Sunday, December 15, 2013

French Christmas Carols

    I've been working on learning French for the past year or so.  This is partly to atone for the only D grade I ever received in my life which was in first year French in the eighth grade. The reason for my poor grades in French are pretty obvious to me now. At the time I had little or no understanding of English grammar and I had very poor study habits.  I was smart, a good reader, and was able to get by just fine in most classes without putting in much effort. Foreign languages on the other hand, were not like most other classes. They require diligent study and consistent effort. I'm sure my high school French teacher would have never believed that I would ever learn any foreign language, let alone two. I'm sure she also would never have picked me as a likely candidate to become a professional linguist. So here I am with a moderate fluency in Italian and Russian, along with a smattering of German and French.
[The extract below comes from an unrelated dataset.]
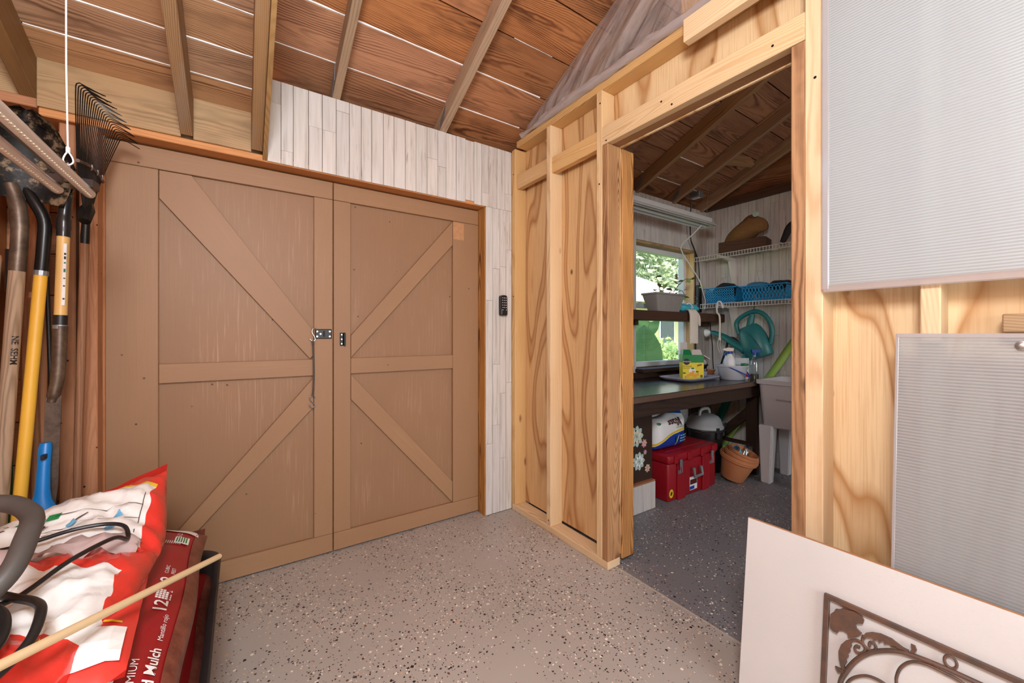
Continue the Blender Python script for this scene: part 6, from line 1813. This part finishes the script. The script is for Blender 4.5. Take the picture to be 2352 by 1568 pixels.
bm = text_bm('Miracle-Gro', 0.0125, 'CENTER', 0.0003); decal('logo_text', bm, W['print_white'], pf_, lambda u, v: ff(-0.050 + u, 0.143 + v) + V((0, -0.0006, 0)), False)
bm = text_bm('All Purpose', 0.015); decal('print', bm, W['print_black'], pf_, lambda u, v: ff(-0.045 + u, 0.105 + v), False)
bm = text_bm('Plant Food', 0.012); decal('print', bm, W['print_black'], pf_, lambda u, v: ff(-0.052 + u, 0.090 + v), False)
bm = disc(0.028, 14, 1, 0.9); decal('scoop_picture', bm, W['print_white'], pf_, lambda u, v: ff(-0.008 + u, 0.068 + v), False)
for x, z, r in ((-0.015, 0.042, 0.020), (0.012, 0.030, 0.018), (0.035, 0.040, 0.014), (-0.04, 0.030, 0.014), (0.0, 0.06, 0.014), (-0.06, 0.018, 0.009)):
    bm = flat([((r if k % 2 else r*0.72)*math.cos(2*PI*k/14), (r if k % 2 else r*0.72)*math.sin(2*PI*k/14)) for k in range(14)]); decal('flower_picture', bm, W['print_orange'] if x > -0.05 else W['flesh_pink'], pf_, lambda u, v: ff(x + u, z + v) + V((0, -0.0006, 0)), False)
for x, z in ((-0.005, 0.088), (0.03, 0.062), (-0.07, 0.05)):
    bm = disc(0.010, 8, 1.3, 0.7); decal('leaf_picture', bm, W['print_green'], pf_, lambda u, v: ff(x + u, z + v) + V((0, -0.0005, 0)), False)
bm = quads([(0.030, 0.108, 0.066, 0.122)]); decal('banner', bm, plain('banner_brown', srgb(150, 96, 30), 0.5), pf_, lambda u, v: ff(u, v + (u - 0.048)*0.25), False)
bm = quads([(0.055 + 0.0032*k, 0.015, 0.057 + 0.0032*k, 0.036) for k in range(6)]); o = decal('barcode', bm, W['print_black'], pf_, lambda u, v: ff(u, v), False); o['kind'] = 'stuff'

def jar(name, label, cat, loc, prof, mat, extra=()):
    t_ = thing(name, label, cat, loc)
    bm = new(); lathe(bm, prof, 24, cap1=False); obj('body', bm, W[mat], t_, smooth=50)
    for nm, pr2, mt in extra:
        bm = new(); lathe(bm, pr2, 24); obj(nm, bm, W[mt], t_, smooth=50)
    return t_
jar('glass_tumbler', 'clear glass tumbler of water beside the plant food carton', 'glass', (3.20, 1.885, ZT + 0.008), [(0.038, 0), (0.042, 0.004), (0.050, 0.072), (0.047, 0.072), (0.038, 0.008), (0, 0.008)], 'bottle', [('contents', [(0.038, 0.009), (0.045, 0.055), (0.0, 0.055)], 'tray')])
jar('dark_flower_pot', 'black plastic pot with a pale bowl tipped inside it', 'flower pot', (3.30, 2.00, ZT), [(0.075, 0), (0.080, 0.004), (0.092, 0.095), (0.100, 0.097), (0.100, 0.112), (0.09, 0.112), (0.075, 0.01), (0, 0.01)], 'black')
bw = thing('pale_bowl', 'cream bowl tipped on its side in the black pot', 'bowl', (3.30, 1.995, ZT + 0.095)); bw.rotation_euler = (math.radians(28), math.radians(-12), 0)
bm = new(); lathe(bm, [(0.03, 0), (0.034, 0.002), (0.072, 0.040), (0.078, 0.058), (0.074, 0.058), (0.066, 0.040), (0.03, 0.006), (0, 0.006)], 24); obj('bowl', bm, plain('cream_ceramic', srgb(226, 208, 190), 0.4), bw, smooth=50)
bm = new(); tube(bm, [(0.076*math.cos(a), 0.076*math.sin(a), 0.058) for a in [2*PI*k/24 for k in range(24)]], 0.003, 6, closed=True); obj('dark_rim', bm, W['black'], bw, smooth=True)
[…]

     Last week, as part of my continuing efforts to learn French, I decided to learn some Christmas carols in French. Songs can really stick in our brains. I can still remember a children's song from first year French class, "Sul La Pont d'Avignon".  If a "D" student can still remember a French children's song after 40 years that shows what a powerful memory tool music can be.  I picked three carols to learn this month,  "Angels We Have Heard on High "(Les Anges Dans Nos Campagnes), "Oh Christmas Tree" (Mon Beau Sapin), and one that we don't appear to sing in English called "Il Est Ne Le Divin Enfant".  At least I haven't found an English version of that carol yet.  I found a number of helpful YouTube videos that included the lyrics of each carol.  I just looked up Christmas carols in French and found lots to chose from.

     "Angels We Have Heard on High" is one of my favorite Christmas carols and happens to be of French origin.  I didn't have to look very hard to find the French lyrics as they are available on the website.  I simply looked up the hymn and selected French as the language option. I love the bass line in the Chorus of this song.  The church website didn't give me any help with the French pronunciation, but that was easy enough to find that on YouTube. 
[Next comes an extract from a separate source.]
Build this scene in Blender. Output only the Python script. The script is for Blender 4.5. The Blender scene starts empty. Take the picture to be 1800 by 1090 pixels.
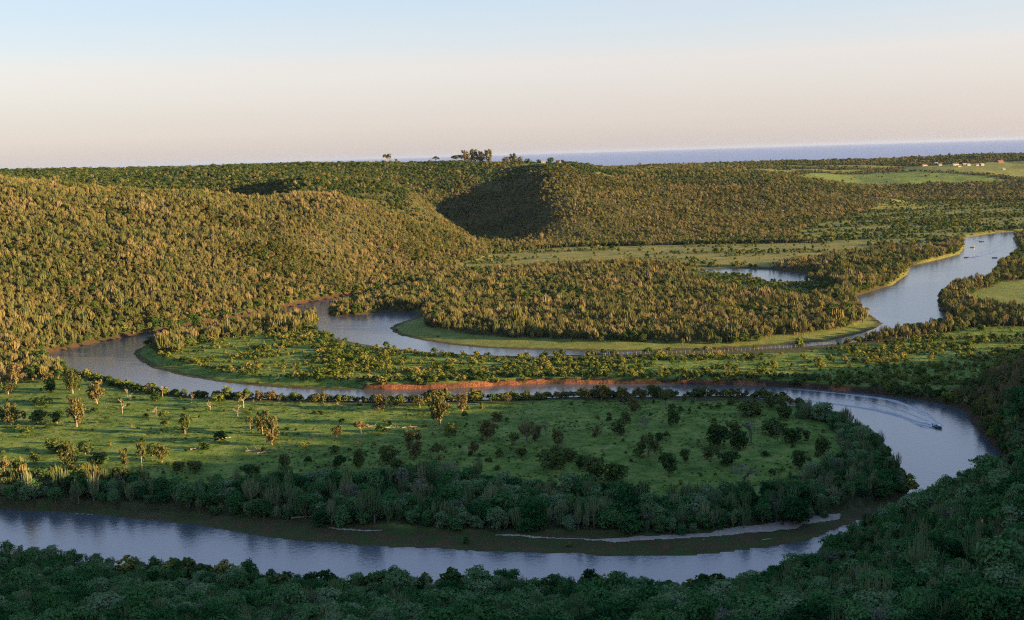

     I remember having heard "Il Est Ne Le Divin Enfant" as an instrumental but I don't recall having heard it sung before I started this little project. I don't know what it was titled in English. I think I may even have it on a Celtic Christmas CD.  It is really quite a lovely carol, especially when sung by children.  Maybe I can teach the chorus to some of my grand children who will be visiting us over the Christmas holiday. There is a line in the chorus that translates to "Play the oboe, resonate the bagpipes". The Scots and Irish apparently don't have a monopoly on bagpipes.  Bagpipes were a traditional celtic instrument.  They survive in some form in the folk music of both France and Italy and probably other countries as well.  In parts of northern Italy it was traditional to have shepherds come into town to play music around Christmas. Along with other instruments, they played some kind of bagpipe. A French country bagpipe is called a musette.

     Oh Christmas Tree is an old German carol but I picked it because it seemed pretty easy to learn. The phrase "Mon Beau Sapin" is repeated six times.  Once you have the title of the song down you are almost halfway to having the whole carol memorized.

    I really love Christmas carols in any language. I like to get an early start on singing and listening to Christmas music.  One of the many reasons I enjoy singing in our ward choir is the opportunity to start singing Christmas music in October.  While she doesn't care for my Klezmer Christmas CD, Linda and I both agree on the subject of early Christmas music. My favorite Christmas CDs at present are "Oy to the World" by the Klezmonauts,  "Irish and Celtic Christmas Music", and the Gothard Sisters Christmas CD.

     The Gothard Sisters are from Edmonds, Washington. They combine celtic music with Irish dance. They first started performing as a means to earn the money to travel to an Irish dance competition in Ireland.  They did so well that they forgot about the dance competition. One sister plays the guitar while two of them play fiddle.  Several of them play the Irish drum as well and all three of them do Irish dance. One of the things I like about them is the fact that although their voices are very good, they don't sound professional.  They don't clutter up a beautiful song with all of the "performance" aspects. Its generally about singing the songs and not about showing off their voices. I guess they get the showing off out of their systems when it comes to dancing.  We have tickets to attend one of their Christmas concerts this coming Thursday in Lynden, Washington.  Our schedule didn't work for any of the closer concert locations. We're looking forward to taking some of the Veatch kids with us. It should be fun.